**Stated task**
From the listing below, output the lines between the one with "Recreate this scene as a Blender Python (bpy) script. Write" and the one with "COL = scn.collection", including those two, and nothing else. Pictures are not copied.

**Entries provided**
####################

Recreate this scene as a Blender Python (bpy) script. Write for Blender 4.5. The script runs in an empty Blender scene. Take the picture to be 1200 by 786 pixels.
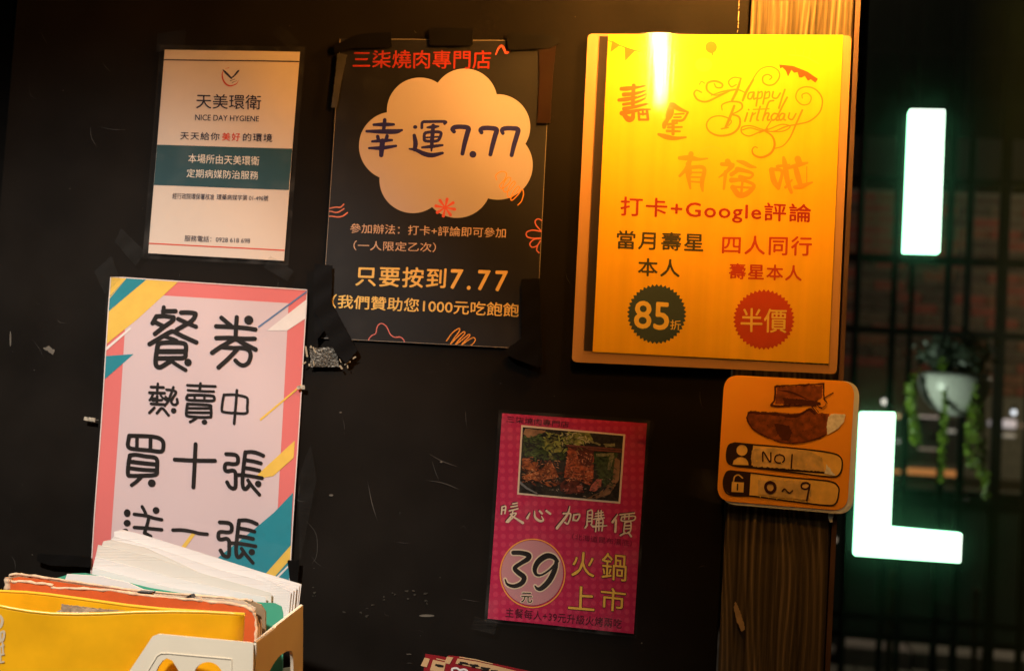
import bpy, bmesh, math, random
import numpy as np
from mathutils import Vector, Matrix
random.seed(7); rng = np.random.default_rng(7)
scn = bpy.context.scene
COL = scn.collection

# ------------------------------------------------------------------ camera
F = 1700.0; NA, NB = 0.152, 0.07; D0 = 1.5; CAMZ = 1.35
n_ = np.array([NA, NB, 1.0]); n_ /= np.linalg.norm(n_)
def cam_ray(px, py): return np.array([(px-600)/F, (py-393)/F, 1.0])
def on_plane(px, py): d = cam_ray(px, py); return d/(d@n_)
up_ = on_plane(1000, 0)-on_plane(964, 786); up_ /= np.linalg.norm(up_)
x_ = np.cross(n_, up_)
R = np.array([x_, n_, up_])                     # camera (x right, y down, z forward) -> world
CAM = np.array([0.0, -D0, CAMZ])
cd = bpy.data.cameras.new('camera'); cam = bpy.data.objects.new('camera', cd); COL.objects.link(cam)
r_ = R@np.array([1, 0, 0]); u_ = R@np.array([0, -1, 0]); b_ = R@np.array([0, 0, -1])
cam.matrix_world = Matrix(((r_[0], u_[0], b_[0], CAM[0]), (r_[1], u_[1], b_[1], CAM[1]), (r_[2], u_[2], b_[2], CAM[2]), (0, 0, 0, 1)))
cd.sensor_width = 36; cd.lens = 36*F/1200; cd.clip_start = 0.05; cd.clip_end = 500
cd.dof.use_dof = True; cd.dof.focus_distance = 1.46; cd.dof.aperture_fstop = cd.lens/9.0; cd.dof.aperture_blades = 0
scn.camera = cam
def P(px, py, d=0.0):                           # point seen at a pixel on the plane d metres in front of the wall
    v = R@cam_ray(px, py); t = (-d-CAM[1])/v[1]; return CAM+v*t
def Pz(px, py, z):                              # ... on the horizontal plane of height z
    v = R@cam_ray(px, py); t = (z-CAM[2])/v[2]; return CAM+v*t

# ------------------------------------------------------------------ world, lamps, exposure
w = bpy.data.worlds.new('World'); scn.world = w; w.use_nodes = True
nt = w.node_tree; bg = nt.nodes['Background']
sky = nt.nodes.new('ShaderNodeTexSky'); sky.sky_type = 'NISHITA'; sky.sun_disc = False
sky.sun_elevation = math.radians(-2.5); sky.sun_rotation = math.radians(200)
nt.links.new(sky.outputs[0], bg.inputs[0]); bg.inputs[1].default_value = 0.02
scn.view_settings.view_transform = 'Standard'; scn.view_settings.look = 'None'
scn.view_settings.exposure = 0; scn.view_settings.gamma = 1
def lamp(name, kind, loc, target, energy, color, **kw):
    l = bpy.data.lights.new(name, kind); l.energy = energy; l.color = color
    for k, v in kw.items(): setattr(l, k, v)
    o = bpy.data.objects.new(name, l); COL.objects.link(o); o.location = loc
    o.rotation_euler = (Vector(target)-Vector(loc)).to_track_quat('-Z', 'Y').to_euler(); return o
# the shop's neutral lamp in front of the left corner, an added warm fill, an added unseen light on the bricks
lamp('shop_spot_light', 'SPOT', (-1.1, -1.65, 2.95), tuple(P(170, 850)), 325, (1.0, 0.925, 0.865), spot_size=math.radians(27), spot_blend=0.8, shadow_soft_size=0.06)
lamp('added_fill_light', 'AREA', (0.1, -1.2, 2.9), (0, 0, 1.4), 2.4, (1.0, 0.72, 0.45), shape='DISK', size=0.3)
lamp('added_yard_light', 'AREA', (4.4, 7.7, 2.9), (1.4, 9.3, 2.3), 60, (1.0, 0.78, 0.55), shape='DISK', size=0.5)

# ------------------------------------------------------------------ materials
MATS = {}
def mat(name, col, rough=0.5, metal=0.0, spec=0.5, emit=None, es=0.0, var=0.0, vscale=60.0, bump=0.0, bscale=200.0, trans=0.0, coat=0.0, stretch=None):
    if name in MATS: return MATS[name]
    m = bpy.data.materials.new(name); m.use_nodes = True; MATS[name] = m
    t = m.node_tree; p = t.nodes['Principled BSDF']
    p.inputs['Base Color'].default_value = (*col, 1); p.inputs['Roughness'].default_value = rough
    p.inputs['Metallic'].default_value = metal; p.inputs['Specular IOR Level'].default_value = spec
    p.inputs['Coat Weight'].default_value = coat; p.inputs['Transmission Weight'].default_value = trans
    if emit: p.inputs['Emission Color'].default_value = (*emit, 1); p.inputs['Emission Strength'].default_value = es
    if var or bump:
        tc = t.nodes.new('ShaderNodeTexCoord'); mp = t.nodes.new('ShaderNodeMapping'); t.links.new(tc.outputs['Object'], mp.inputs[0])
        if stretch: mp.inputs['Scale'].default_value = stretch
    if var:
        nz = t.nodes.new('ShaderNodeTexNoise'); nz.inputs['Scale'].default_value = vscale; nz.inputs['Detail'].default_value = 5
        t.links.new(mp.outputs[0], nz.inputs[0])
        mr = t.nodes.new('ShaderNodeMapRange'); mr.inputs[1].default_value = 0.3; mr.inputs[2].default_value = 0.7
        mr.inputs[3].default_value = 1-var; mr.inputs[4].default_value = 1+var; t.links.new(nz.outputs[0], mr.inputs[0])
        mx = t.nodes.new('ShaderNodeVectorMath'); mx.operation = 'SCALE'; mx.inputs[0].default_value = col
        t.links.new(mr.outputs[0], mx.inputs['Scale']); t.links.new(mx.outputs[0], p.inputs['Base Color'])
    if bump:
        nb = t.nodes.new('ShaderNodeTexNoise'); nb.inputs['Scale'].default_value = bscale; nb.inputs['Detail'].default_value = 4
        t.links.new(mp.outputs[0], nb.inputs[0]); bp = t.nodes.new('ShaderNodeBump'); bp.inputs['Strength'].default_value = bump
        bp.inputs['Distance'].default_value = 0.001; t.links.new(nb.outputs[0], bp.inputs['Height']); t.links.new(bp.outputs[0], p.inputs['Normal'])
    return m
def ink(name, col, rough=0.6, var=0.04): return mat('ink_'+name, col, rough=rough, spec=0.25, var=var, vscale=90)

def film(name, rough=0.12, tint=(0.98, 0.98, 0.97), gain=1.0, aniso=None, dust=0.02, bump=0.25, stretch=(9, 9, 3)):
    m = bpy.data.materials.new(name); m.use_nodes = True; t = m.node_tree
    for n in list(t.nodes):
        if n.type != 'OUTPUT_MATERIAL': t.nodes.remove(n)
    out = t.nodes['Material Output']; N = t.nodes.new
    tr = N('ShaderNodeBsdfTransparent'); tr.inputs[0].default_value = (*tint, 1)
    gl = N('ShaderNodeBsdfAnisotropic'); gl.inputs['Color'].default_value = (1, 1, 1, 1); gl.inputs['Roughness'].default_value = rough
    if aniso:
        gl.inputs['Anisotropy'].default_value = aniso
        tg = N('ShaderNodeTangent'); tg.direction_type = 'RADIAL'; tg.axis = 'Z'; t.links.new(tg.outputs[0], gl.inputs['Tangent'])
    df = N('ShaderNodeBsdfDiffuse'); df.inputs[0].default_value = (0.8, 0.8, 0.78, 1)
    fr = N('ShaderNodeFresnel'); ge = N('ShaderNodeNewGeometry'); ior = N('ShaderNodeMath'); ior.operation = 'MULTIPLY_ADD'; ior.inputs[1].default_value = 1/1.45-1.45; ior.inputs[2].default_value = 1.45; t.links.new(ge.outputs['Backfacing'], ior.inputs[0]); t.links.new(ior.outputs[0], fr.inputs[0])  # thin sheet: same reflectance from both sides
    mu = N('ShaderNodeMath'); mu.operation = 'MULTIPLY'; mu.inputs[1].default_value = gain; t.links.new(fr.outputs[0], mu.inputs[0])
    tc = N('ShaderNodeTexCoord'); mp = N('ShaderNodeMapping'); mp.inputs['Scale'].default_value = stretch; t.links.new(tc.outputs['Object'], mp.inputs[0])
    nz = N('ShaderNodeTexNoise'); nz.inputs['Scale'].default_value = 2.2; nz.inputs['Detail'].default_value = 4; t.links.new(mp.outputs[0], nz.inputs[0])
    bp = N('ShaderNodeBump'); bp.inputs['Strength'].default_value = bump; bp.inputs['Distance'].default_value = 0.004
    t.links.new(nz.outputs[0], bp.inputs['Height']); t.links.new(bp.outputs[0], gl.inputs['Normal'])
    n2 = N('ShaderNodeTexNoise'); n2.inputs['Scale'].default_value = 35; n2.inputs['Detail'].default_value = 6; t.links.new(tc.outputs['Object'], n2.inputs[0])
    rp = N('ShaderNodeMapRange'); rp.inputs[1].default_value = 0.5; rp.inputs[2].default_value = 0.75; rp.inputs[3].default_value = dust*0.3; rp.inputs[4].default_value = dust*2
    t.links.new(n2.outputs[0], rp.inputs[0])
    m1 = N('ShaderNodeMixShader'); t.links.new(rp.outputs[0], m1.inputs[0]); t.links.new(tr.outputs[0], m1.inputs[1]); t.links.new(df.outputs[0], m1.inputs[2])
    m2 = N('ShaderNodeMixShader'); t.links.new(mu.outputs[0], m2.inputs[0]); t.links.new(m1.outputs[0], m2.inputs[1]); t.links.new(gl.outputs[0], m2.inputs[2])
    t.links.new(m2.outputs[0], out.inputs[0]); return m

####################

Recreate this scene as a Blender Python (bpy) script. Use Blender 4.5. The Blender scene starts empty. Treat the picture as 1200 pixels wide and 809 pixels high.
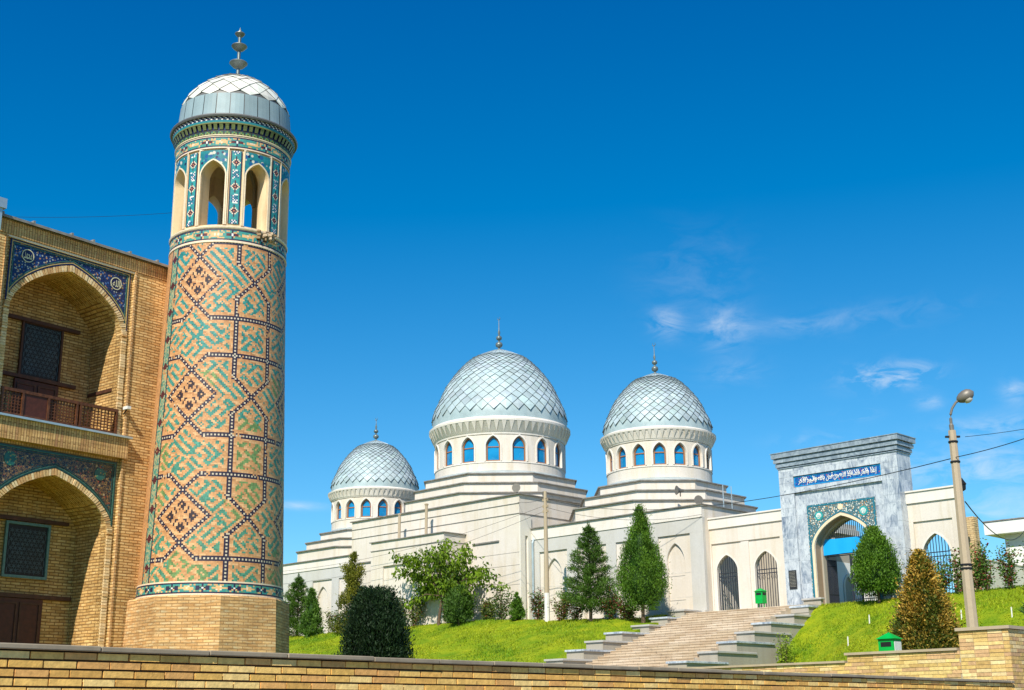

####################

**Task response**
Recreate this scene as a Blender Python (bpy) script. Write for Blender 4.5. The script runs in an empty Blender scene. Take the picture to be 1200 by 786 pixels.
import bpy, bmesh, math, random
import numpy as np
from mathutils import Vector, Matrix
random.seed(7); rng = np.random.default_rng(7)
scn = bpy.context.scene
COL = scn.collection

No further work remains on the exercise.